COLLECTED MATERIAL:
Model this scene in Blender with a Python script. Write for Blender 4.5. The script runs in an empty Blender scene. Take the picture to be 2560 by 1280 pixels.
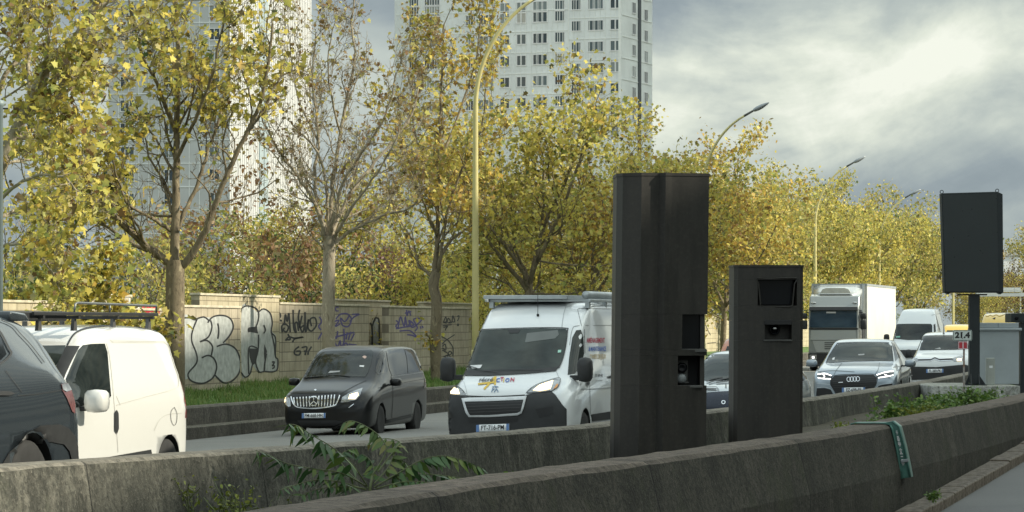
import bpy, bmesh, math, random
import numpy as np
from mathutils import Vector, Matrix
from mathutils.bvhtree import BVHTree

S = bpy.context.scene
COL = S.collection
F = 8533.33; CX = 1280.0; YH = 818.0; EYE = 2.0
rad = math.radians

# ------------------------------------------------------------------ camera
cam_d = bpy.data.cameras.new("camera"); cam = bpy.data.objects.new("camera", cam_d); COL.objects.link(cam)
cam_d.sensor_width = 36; cam_d.lens = 120; cam_d.shift_y = (YH - 640) / 2560
cam_d.clip_start = .5; cam_d.clip_end = 9000
cam.location = (0, 0, EYE); cam.rotation_euler = (rad(90), 0, 0)
S.camera = cam
S.view_settings.view_transform = 'Standard'; S.view_settings.look = 'None'
S.view_settings.gamma = 1; S.view_settings.exposure = 0.98
S.cycles.use_denoising = True
S.cycles.max_bounces = 8; S.cycles.transparent_max_bounces = 12
S.cycles.caustics_reflective = False; S.cycles.caustics_refractive = False

def P(px, py, Y):
    return Vector(((px - CX) / F * Y, Y, EYE - (py - YH) / F * Y))
def ray(px, py):
    return Vector((0, 0, EYE)), Vector(((px - CX) / F, 1, -(py - YH) / F)).normalized()
def hit(px, py, p0, n):
    o, d = ray(px, py); n = Vector(n); p0 = Vector(p0)
    return o + d * ((p0 - o).dot(n) / d.dot(n))

# ------------------------------------------------------------------ materials
def c(h):
    h = h.lstrip('#'); r = [int(h[i:i + 2], 16) / 255 for i in (0, 2, 4)]
    return tuple(((x / 12.92) if x <= .04045 else ((x + .055) / 1.055) ** 2.4) for x in r) + (1,)
def g(v): return (v, v, v, 1)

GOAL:
Take the lines from the start of the material to the line with "rad = math.radians", both included, and transcribe them exactly without the pictures.

FULL RESPONSE:
Model this scene in Blender with a Python script. Write for Blender 4.5. The script runs in an empty Blender scene. Take the picture to be 2560 by 1280 pixels.
import bpy, bmesh, math, random
import numpy as np
from mathutils import Vector, Matrix
from mathutils.bvhtree import BVHTree

S = bpy.context.scene
COL = S.collection
F = 8533.33; CX = 1280.0; YH = 818.0; EYE = 2.0
rad = math.radians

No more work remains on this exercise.